Before the war, family was the key social unit for Japanese Americans. Incarceration in the camps greatly affected family dynamics and placed new pressures on family units. Men were traditionally the patriarchal leaders of the family, running small businesses or farms, and this authority was eroded by life in the camps, causing a disruption in deeply ingrained familial roles, relationships, and identities. More broadly, social networks that developed before mass incarceration were splintered, as neighbors, friends, and coworkers were sent to different relocation centers. The break-up of these informal social infrastructures is one of many little-perceived and long-term hardships that internment had on family and social life for Japanese Americans.

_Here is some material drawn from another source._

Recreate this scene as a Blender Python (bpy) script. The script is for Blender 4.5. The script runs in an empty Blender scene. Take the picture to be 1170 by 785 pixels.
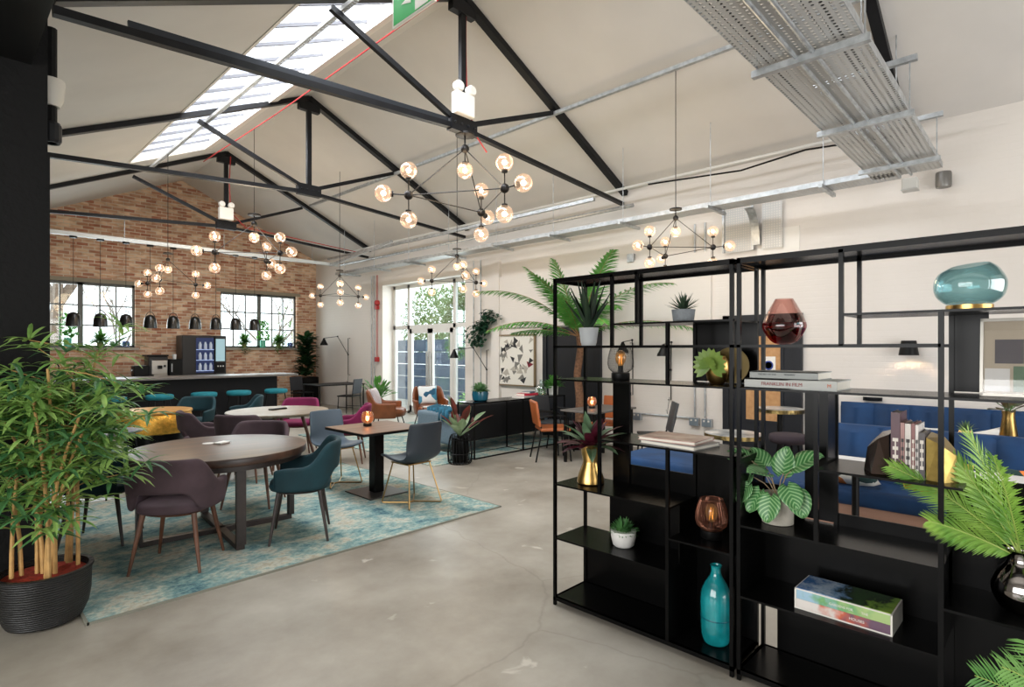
import bpy, bmesh, math, random
from mathutils import Vector, Matrix
PI = math.pi
C = bpy.context.scene.collection
scn = bpy.context.scene
# ---------------------------------------------------------------- camera, world, light, exposure
cam = bpy.data.cameras.new('camera'); cam.sensor_width = 36; cam.lens = 19.69; cam.shift_y = 0.0056
cam.clip_start = .05; cam.clip_end = 200
co = bpy.data.objects.new('camera', cam); C.objects.link(co)
co.location = (0, 0, 1.6); co.rotation_euler = (PI/2, 0, math.radians(-46.1)); scn.camera = co
w = bpy.data.worlds.new('sky'); scn.world = w; w.use_nodes = True
bg = w.node_tree.nodes['Background']; bg.inputs[0].default_value = (.93, .96, 1, 1); bg.inputs[1].default_value = 3.0
scn.view_settings.view_transform = 'Standard'; scn.view_settings.look = 'None'
scn.view_settings.gamma = 1; scn.view_settings.use_curve_mapping = False
scn.view_settings.exposure = 0.03
scn.cycles.max_bounces = 8; scn.cycles.diffuse_bounces = 4; scn.cycles.transparent_max_bounces = 24
scn.cycles.sample_clamp_indirect = 4; scn.cycles.caustics_reflective = False; scn.cycles.caustics_refractive = False
def area(name, loc, rot, sx, sy, power, col=(1, 1, 1)):
    l = bpy.data.lights.new(name, 'AREA'); l.shape = 'RECTANGLE'; l.size = sx; l.size_y = sy; l.energy = power; l.color = col
    o = bpy.data.objects.new(name, l); C.objects.link(o); o.location = loc; o.rotation_euler = rot; return o
# daylight entering through the skylight, the glass doors and the brick-wall windows, plus added fill from unseen sides
area('skylight_daylight', (3.1, 6.5, 5.75), (0, math.radians(-25), 0), 1.2, 10, 600, (1, .985, .965))
area('door_daylight', (9.4, 10.8, 2.0), (0, math.radians(90), 0), 3, 2.6, 190, (.95, .98, 1))
area('window_daylight', (2.4, 16.15, 2.4), (math.radians(-90), 0, 0), 2, 1.4, 70, (.97, .99, 1))
area('window_daylight', (6.35, 16.15, 2.4), (math.radians(-90), 0, 0), 2, 1.4, 70, (.97, .99, 1))
area('left_fill', (-3.35, 1.2, 1.8), (0, math.radians(-90), 0), 2.4, 5, 210, (1, .98, .95))  # added fill for the shelving fronts, set at the unseen left wall
area('rear_fill', (3.7, -3.4, 1.7), (math.radians(85), 0, 0), 5, 2.6, 130, (1, .97, .93))  # added fill from behind the camera to brighten the shelf objects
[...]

Tensions between first (Issei) and second (Nisei) generations within families were exacerbated by the incarceration. And, the work of organizations like the Japanese American Citizens League (JACL), which collaborated with federal authorities to identify disloyalty, added to the feelings of disconnectedness. The JACL encouraged Nisei children to rebel against their Issei parents by offering patriotic, Americanized activities. These generational tensions were further aggravated in 1943 by government pressure on Nisei to enlist in the US military and adults to complete a loyalty questionnaire that demanded that Japanese Americans renounce their connections to Japan. People who refused to take the questionnaire—or “failed”—were relocated with their families to the Tule Lake Segregation Center—a special camp for internees deemed especially politically dangerous. Differing attitudes towards loyalty, tradition, enlistment, and the questionnaire tore many Japanese American families apart.